I could call this the arrival of Amos Oz liberalism in Australia. Tepid, politically uncourageous, but a major shift to the Left for Australia’s articulate segment of establishment friendly Jews.  This is his op ed in the Drum. He criticises Newt Gingrich for saying the Palestinians are an “invented” people. But “it’s probably fair to say that the Palestinians are a new people, more so than the Jews”. Note how even when criticising this ultra-right Zionist propaganda, he has to stake a superior claim to Jews than Palestinians.

Factually, I think it’s a pretty dubious claim. I mean, I reject all nationalisms. But suppose we were to accept either as legitimate. Baruch Kimmerling and Joel Migdal trace Palestinian nationalism back to the mid 19th century. This obviously pre-dates modern Jewish nationalism. I mean, think about modern Jewish nationalism. Herzl was by no means a major representative figure. Many Jews who moved to Palestine didn’t do so for ideological reasons: they moved because they were fleeing persecution in Europe. And as more and more Jews fled Europe, they went to Palestine because they couldn’t escape to anywhere else. Maybe the argument can be made that after the Holocaust Zionism was more generally accepted among Jews. Ok, but if we’re to date the acceptance of modern Jewish nationalism among Jews from the 40s (or even, to be generous, the 30s) – I think it’s hard to argue that makes Jewish nationalism more recent than Palestinian nationalism. It could be argued the yishuv embraced Jewish nationalism, but they were – then as now – a small minority of the world’s Jewish population. Most Jews today accept Zionist claims, whether in the diaspora or in Palestine – this is a recent innovation.

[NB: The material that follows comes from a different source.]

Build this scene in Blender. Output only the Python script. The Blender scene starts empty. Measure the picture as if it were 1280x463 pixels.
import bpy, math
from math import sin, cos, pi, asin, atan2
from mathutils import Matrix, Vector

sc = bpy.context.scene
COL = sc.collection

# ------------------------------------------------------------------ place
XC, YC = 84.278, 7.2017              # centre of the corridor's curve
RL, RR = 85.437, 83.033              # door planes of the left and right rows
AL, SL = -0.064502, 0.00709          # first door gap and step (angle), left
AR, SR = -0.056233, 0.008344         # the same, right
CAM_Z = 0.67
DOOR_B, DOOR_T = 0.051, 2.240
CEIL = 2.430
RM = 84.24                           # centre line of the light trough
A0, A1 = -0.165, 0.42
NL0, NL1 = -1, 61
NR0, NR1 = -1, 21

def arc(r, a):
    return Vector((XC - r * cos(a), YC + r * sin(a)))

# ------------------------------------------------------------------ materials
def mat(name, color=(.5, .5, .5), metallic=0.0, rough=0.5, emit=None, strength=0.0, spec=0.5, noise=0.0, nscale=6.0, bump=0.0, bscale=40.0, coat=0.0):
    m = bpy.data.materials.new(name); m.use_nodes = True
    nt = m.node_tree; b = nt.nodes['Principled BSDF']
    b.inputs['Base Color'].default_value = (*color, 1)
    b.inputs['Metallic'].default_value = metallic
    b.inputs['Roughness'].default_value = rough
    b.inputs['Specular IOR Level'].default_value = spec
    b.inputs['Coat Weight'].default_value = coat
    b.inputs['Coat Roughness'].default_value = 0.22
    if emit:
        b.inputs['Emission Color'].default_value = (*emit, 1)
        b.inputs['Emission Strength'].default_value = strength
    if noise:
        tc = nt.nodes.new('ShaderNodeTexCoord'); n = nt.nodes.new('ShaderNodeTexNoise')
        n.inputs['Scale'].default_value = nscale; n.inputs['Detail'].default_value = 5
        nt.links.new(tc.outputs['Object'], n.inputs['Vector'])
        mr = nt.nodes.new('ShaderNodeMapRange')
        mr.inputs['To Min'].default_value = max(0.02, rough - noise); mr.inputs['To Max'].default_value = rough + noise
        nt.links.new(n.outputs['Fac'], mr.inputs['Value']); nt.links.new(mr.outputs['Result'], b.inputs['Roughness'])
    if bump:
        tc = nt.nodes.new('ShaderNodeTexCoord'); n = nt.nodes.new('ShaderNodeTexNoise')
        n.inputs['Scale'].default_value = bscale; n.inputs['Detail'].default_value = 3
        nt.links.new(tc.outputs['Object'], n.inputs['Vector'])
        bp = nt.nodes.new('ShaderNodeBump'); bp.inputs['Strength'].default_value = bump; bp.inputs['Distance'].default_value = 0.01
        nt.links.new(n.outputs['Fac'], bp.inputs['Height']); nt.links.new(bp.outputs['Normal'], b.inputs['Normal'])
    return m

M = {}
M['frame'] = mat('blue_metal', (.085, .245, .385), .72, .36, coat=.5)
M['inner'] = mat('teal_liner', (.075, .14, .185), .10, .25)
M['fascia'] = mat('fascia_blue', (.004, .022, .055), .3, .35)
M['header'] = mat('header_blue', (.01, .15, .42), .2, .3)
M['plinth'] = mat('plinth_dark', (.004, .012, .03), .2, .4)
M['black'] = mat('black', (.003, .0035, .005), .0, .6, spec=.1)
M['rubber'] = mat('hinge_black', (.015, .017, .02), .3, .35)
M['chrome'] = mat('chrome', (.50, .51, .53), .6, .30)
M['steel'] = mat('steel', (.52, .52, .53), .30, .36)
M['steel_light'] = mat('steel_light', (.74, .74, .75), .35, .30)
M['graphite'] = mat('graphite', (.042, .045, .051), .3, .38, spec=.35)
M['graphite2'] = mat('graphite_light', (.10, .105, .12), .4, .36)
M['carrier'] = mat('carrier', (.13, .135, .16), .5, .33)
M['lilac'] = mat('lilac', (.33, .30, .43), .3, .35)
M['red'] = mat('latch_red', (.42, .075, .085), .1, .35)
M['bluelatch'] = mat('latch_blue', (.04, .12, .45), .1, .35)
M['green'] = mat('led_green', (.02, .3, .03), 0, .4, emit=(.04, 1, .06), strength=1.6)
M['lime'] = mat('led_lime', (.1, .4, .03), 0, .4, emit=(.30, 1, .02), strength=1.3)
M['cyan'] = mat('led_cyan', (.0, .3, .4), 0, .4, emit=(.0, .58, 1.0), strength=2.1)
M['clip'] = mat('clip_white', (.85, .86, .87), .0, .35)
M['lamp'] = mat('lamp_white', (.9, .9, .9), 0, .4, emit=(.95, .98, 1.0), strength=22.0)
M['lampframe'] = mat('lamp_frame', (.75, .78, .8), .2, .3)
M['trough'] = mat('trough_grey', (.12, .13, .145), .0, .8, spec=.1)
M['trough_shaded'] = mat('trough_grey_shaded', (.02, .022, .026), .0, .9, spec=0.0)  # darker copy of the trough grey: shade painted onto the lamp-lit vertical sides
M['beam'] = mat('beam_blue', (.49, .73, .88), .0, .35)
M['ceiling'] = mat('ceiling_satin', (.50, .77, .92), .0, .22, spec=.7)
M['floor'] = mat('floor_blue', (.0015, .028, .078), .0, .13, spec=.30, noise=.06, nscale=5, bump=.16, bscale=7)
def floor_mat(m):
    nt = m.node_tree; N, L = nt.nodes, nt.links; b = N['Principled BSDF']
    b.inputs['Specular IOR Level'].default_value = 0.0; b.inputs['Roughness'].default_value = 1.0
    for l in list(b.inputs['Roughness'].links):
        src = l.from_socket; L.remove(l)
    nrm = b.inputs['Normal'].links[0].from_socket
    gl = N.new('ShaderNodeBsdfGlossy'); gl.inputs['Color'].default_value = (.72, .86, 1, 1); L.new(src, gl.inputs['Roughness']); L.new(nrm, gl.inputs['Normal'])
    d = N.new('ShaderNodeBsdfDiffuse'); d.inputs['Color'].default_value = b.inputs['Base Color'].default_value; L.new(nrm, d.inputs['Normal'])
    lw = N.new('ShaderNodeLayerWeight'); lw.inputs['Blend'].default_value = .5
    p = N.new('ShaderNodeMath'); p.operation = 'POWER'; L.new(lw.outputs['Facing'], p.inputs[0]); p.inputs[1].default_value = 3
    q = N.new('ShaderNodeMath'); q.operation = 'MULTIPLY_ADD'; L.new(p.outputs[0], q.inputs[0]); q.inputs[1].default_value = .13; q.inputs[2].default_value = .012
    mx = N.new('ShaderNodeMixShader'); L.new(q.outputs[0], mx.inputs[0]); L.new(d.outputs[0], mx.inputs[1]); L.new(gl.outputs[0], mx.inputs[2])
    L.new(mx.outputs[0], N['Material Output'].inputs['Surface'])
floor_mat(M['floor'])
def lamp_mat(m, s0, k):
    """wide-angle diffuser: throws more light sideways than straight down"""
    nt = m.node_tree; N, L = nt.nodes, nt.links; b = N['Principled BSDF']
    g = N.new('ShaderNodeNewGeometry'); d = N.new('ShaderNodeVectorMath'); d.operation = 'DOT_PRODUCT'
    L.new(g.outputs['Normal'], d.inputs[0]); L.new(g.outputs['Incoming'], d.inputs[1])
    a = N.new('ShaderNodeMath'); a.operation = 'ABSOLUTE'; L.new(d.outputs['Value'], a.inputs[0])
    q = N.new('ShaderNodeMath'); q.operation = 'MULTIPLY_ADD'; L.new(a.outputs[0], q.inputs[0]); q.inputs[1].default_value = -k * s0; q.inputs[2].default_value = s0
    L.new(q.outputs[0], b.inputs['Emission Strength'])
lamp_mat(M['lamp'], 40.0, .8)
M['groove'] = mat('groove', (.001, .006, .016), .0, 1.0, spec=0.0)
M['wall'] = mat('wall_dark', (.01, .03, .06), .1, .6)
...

Note also this, as is typical in writings by Amos Oz type “liberals”.

They’re clambering for support from the hawkish Jewish Right, trying to prove that they, more than any other, are the true ‘pro-Israel’ candidate. The only thing is, in doing so, they’re ultimately being destructive to Israel’s own interests.

Obviously, this is the only issue that matters. Trivial issues like the Palestinians don’t matter, because they’re not people, so we don’t even have to consider what interests they might have.

There are also the factual issues which Getreu has no grasp of at all

For example, since the Six-Day War, US foreign policy has held that Israeli settlements over the Green line are illegal, putting its interpretation of the Geneva Convention in line with everyone else’s. That policy has formed the basis of American support of the two-state solution to this day – that the West Bank and Gaza are temporarily occupied by Israel in the expectation that one day soon they will disengage, with minimal agreed swaps, to create a Palestinian state.

The US might say settlements are illegal – that’s not the same as saying it is US policy. The obvious fact is that settlements are basically bought with US aid money, and have been for decades, and with diplomatic support at the UN, as Getreu probably knows. Put that aside. When has the US supported a two state solution? It has overwhelmingly supported Israel blocking the two state solution, against the rest of the world. And when Getreu says the “Zionist dream” of a Jewish and democratic Israel – what he leaves out is an Arab free (or at best, minority) Israel. The issue is obvious, so he obscures it. Why not annexe the occupied territories? Because it would give Israel too many Arabs. Why are there millions of Palestinians in refugee camps? Because of the Zionist dream.

Look at how he deals with the Nakba by the way: ” as 750,000 Arabs living in Palestine were expelled and/or fled as a result of the end of the British Mandate and the establishment of Israel”. They fled because of the end of the Mandate and creation of Israel. Not because of, say, the Zionist militias forcibly expelling them from Lydde and Ramleh and so on, or from terror after seeing what happened at Deir Yassin and Dawayima and so on.

But let’s go on

Perhaps the only thing clearer is that today the Palestinians have a well-defined desire for statehood, not only independent of the Israeli occupation, but also of their neighbouring Arab states.

The Palestinians don’t have any relevant rights that Israel is violating. No, they have a mere desire for self-determination. Getreu concludes with waffle about the “peace process”. That presumably means something like this: Netanyahu and Abbas should conduct “negotiations” “without preconditions” – that is, Israel can build more settlements on Palestinian land, whilst refusing to negotiate with Hamas (who the Palestinians elected). Tragically, Getreu complains that “There is no hope their position of an honest broker can be sustained by a president with such a view.” Plainly, he considers Obama, Bush, Clinton et al honest brokers.

Note also – when talking about “counter-productive” contributions to his imaginary peace process, he doesn’t mention any of Israel’s policies (or the US’s for that matter). It’s just the Republicans holding Israel back. Ok, I guess if the Republicans were more reasonable there would be peace. Except Obama is more hated in the Arab world than Bush, Clinton oversaw the rise and fall of Oslo and the 2nd Intifada, and Carter oversaw zero progress on Palestine but at least the first Israeli invasion of Lebanon. Incidentally, that was when the world first started supporting a two state agreement, which the US began blocking in 1976.